MALANG, Tugujatim.id – Kasus perundungan anak di Kabupaten Malang pada tahun ini masih marak terjadi. Bahkan, 65 kasus perundungan atau kekerasan terhadap anak tercatat selama Januari-November 2022.
Angka kasus perundungan anak ini meningkat dibanding 2021, yaitu 42 kasus. Kepala Dinas Pemberdayaan Perempuan dan Perlindungan Anak (DP3A) Kabupaten Malang drg Arbani Mukti Wibowo membenarkannya.

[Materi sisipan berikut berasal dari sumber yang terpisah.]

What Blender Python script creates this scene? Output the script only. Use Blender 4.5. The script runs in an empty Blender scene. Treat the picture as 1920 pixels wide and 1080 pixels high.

Dia mengatakan, DP3A Kabupaten Malang bakal menangani korban dari kasus perundungan anak. Mereka juga akan melakukan pendampingan pada para korban karena dampak bullying itu bersifat jangka panjang.
Also Read
“Dampak bullying bagi korban umumnya muncul rasa takut atau cemas serta rasa tidak percaya diri. Jika tidak segera ditangani, dalam waktu jangka panjang, korban juga bisa menjadi pelaku bullying di tempat lain. Karena itu, pendampingan bagi korban sangat diperlukan untuk menstabilkan kondisi emosi korban,” papar Arbani saat dihubungi pada Sabtu (03/12/2022).
Menurut dia, salah satu langkah DP3A adalah memberikan pendampingan psikologis untuk korban, orang tua, dan juga sekolah. Selain itu, mereka juga mengedukasi, mengasesmen, dan memediasi antara korban dan terduga pelaku.
“Asesmen dilakukan untuk mengetahui kondisi saat ini serta faktor-faktor apa saja yang membuat korban dan pelaku mengalami kasus ini. Asesmen juga untuk melihat aspek-aspek apa yang dapat membuat diri korban dan pelaku menjadi lebih baik,” kata Arbani.
Dia juga menambahkan, kasus tersebut dilaporkan ke Unit Perlindungan Perempuan dan Anak (Unit PPA) Polres, maka DP3A Kabupaten Malang juga memberikan pendampingan hukum baik untuk korban maupun pelaku. Selain menangani kasus, DP3A Kabupaten Malang juga melakukan langkah-langkah preventif agar perundungan agar tidak terjadi. Salah satunya dengan sosialisasi tentang stop kekerasan terhadap anak di lingkungan sekolah dan pondok pesantren.
“Untuk sosialisasi ini kami menggandeng berbagai pihak yang berperan seperti dinas pendidikan, kementerian agama, tokoh agama, tokoh masyarakat, dan sebagainya,” ujar Arbani.
Langkah lain yang dilakukan adalah dengan memberikan edukasi pada orang tua secara berkala tentang pola pengasuhan serta mendorong adanya komunikasi yang efektif antara sekolah dan orang tua.
“Komunikasi ini dilakukan agar ada laporan perkembangan perilaku siswa di sekolah. Jadi, jika ditemukan perilaku yang menyimpang bisa segera terdeteksi dan tertangani,” ujar Arbani.